He reflects on Naama as “a sweet little blonde child”, who grew into a peace activist. Just last year, she participated in Hands of Peace, he tells, an interfaith program that brings together Israeli, Palestinian and American children, empowering them to become leaders of the next generation.

“I wanted to hear the other side,” says Naama in a video address made as a program participant.

“We live so close to each other, but we never actually get to talk to one another.”

Naama is just one of the 244 hostages kidnapped by Hamas – and understood to be among the hundreds of women victims of their weaponised sexual violence.

Eyewitnesses, ZAKA volunteers, combat paramedics, law enforcement and forensic experts have all attested to the horrors inflicted on girls and women on October 7; attacks which have amounted to systematic mass rape and mutilation.

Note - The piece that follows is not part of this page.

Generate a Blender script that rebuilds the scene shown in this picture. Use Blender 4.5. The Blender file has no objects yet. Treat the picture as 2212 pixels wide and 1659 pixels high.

Women and girls who were brutalised in the most barbaric circumstances.

Women and girls who were raped until their pelvises shattered. Who were shot in the head while being raped. Who had their breasts cut off and genitals mutilated and were beheaded. Who were defiled and paraded through the streets.

And whose naked corpses were piled on each other and burned.

And yet, the world has remained largely silent: United Nations Women, governments, sexual assault and women’s advocacy groups, the global #MeToo movement and feminists either ignoring, downplaying, delegitimising, or outright denying the atrocities.

Two months have passed since October 7, with UN Women failing to issue a statement that directly refers to Israeli women, the depraved sexual violence of Hamas, or the establishment of an enquiry or investigation – until this past week.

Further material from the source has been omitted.